BEIJING -
The China Aviation Supplies Import & Export
Group Corporation (CASGC) signed a general
purchase agreement with Boeing to buy seventy
B737-700/800 aircraft here on November 20, the
biggest single purchase agreement in China's
aviation history.
The catalog price of the
aircraft purchase agreement is US$4 billion, and
the planes will be delivered to eight leading
Chinese airlines between 2006 and 2008; Air China,
China Southern
Airlines, China Eastern
Airlines, Shanghai Airlines, Xiamen
Airlines, Shandong Airlines, Hainan Airlines and
Shenzhen Airlines.
Since China bought its
first Boeing aircraft in the 1970s, the total
number of Boeing aircraft purchased by China has
reached 534, accounting for two thirds of the
country's fleet, according to Yang Guoqing, vice
minister of the General Administration of Civil
Aviation of China.
Earlier this year,
Chinese airlines had placed a $72 billion order
with the manufacturer for 60 787 Dreamliner
aircraft.
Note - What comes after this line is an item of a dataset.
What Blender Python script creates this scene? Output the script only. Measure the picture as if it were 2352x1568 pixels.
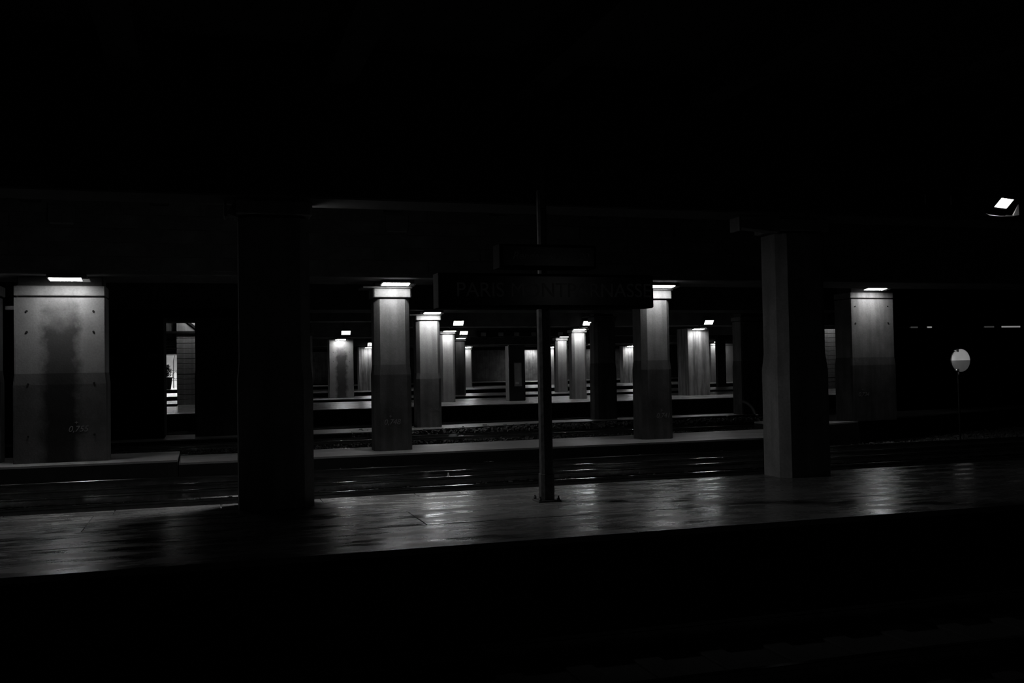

With the current order added to this,
Boeing was expected to win more orders in 2005
than rival Airbus, the first time in five years it
achieved this feat.
The 737 is Boeing's
best-selling model and its workhorse for
medium-distance routes. The plane, which can carry
between 110 and 189 people in standard three-class
seating layouts, costs between $44 million and $74
million each. Boeing product and services
marketing director Randy Tinseth said in a Hong Kong interview with
Bloomberg last week that "China will need 2,600
planes in the next 20 years and the vast majority
of them will be single-aisle planes'' like the
737. "[The single-aisle aircraft market] will be
the fastest-growing market'' because such craft
are suited for flying regional routes, he said.
In the next 20 years, China, one of the
world's largest civil aviation markets, is
expected to need over 3,000 new aircraft.